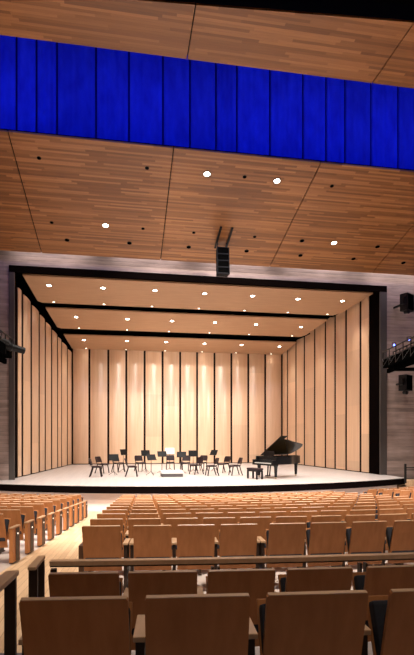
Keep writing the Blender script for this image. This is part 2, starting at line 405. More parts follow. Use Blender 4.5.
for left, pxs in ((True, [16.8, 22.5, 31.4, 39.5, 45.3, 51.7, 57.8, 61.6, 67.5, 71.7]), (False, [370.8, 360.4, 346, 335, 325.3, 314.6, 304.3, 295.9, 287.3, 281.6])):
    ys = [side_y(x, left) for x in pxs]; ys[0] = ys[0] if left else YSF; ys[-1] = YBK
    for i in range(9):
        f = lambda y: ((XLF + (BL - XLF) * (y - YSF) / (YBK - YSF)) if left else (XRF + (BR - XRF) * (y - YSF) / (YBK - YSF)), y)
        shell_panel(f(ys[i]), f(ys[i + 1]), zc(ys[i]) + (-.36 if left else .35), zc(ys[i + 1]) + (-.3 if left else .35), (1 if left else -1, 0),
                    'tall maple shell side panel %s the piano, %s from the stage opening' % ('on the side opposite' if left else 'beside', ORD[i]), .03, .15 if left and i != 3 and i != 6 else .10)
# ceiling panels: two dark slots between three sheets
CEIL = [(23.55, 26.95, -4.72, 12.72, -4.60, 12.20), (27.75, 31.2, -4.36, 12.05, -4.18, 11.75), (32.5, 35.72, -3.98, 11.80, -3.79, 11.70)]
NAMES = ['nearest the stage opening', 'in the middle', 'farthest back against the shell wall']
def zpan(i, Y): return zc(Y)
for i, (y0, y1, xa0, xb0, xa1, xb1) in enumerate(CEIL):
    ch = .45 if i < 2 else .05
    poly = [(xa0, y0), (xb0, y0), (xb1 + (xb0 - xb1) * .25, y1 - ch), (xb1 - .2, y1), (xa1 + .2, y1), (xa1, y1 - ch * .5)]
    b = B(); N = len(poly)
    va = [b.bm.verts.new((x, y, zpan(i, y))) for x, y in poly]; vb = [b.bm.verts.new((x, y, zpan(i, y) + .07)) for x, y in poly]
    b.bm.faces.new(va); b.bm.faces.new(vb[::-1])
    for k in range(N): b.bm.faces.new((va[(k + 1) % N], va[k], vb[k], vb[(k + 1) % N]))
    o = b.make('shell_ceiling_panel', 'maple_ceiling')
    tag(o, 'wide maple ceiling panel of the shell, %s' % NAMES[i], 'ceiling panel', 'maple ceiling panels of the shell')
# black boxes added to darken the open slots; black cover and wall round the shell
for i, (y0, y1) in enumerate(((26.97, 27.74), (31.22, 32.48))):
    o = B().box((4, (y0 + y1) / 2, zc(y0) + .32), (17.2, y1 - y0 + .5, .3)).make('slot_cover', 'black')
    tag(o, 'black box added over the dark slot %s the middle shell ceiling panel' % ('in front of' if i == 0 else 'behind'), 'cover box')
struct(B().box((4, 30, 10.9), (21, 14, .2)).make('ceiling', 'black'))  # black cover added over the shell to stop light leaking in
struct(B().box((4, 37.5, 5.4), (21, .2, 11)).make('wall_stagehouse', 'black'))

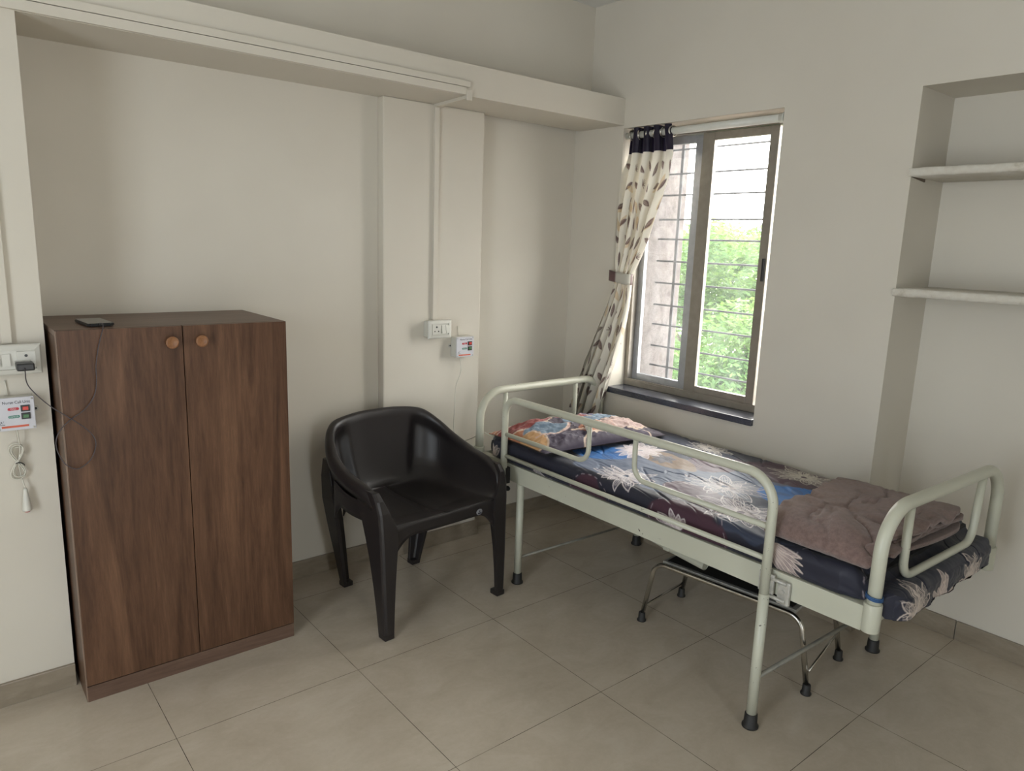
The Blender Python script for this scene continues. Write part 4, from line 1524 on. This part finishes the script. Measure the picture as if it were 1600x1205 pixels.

------------------------------------------------------------------------

Take the line that contains "for i, (y0, y1, xa0, xb0, xa1, xb1)" and all lines after it to the end of the material above, and copy them verbatim without any images.

| ANSWER |
for i, (y0, y1, xa0, xb0, xa1, xb1) in enumerate(CEIL):
    ch = .45 if i < 2 else .05
    poly = [(xa0, y0), (xb0, y0), (xb1 + (xb0 - xb1) * .25, y1 - ch), (xb1 - .2, y1), (xa1 + .2, y1), (xa1, y1 - ch * .5)]
    b = B(); N = len(poly)
    va = [b.bm.verts.new((x, y, zpan(i, y))) for x, y in poly]; vb = [b.bm.verts.new((x, y, zpan(i, y) + .07)) for x, y in poly]
    b.bm.faces.new(va); b.bm.faces.new(vb[::-1])
    for k in range(N): b.bm.faces.new((va[(k + 1) % N], va[k], vb[k], vb[(k + 1) % N]))
    o = b.make('shell_ceiling_panel', 'maple_ceiling')
    tag(o, 'wide maple ceiling panel of the shell, %s' % NAMES[i], 'ceiling panel', 'maple ceiling panels of the shell')
# black boxes added to darken the open slots; black cover and wall round the shell
for i, (y0, y1) in enumerate(((26.97, 27.74), (31.22, 32.48))):
    o = B().box((4, (y0 + y1) / 2, zc(y0) + .32), (17.2, y1 - y0 + .5, .3)).make('slot_cover', 'black')
    tag(o, 'black box added over the dark slot %s the middle shell ceiling panel' % ('in front of' if i == 0 else 'behind'), 'cover box')
struct(B().box((4, 30, 10.9), (21, 14, .2)).make('ceiling', 'black'))  # black cover added over the shell to stop light leaking in
struct(B().box((4, 37.5, 5.4), (21, .2, 11)).make('wall_stagehouse', 'black'))

The Blender Python script for this scene continues. Write part 4, from line 1524 on. This part finishes the script. Measure the picture as if it were 1600x1205 pixels.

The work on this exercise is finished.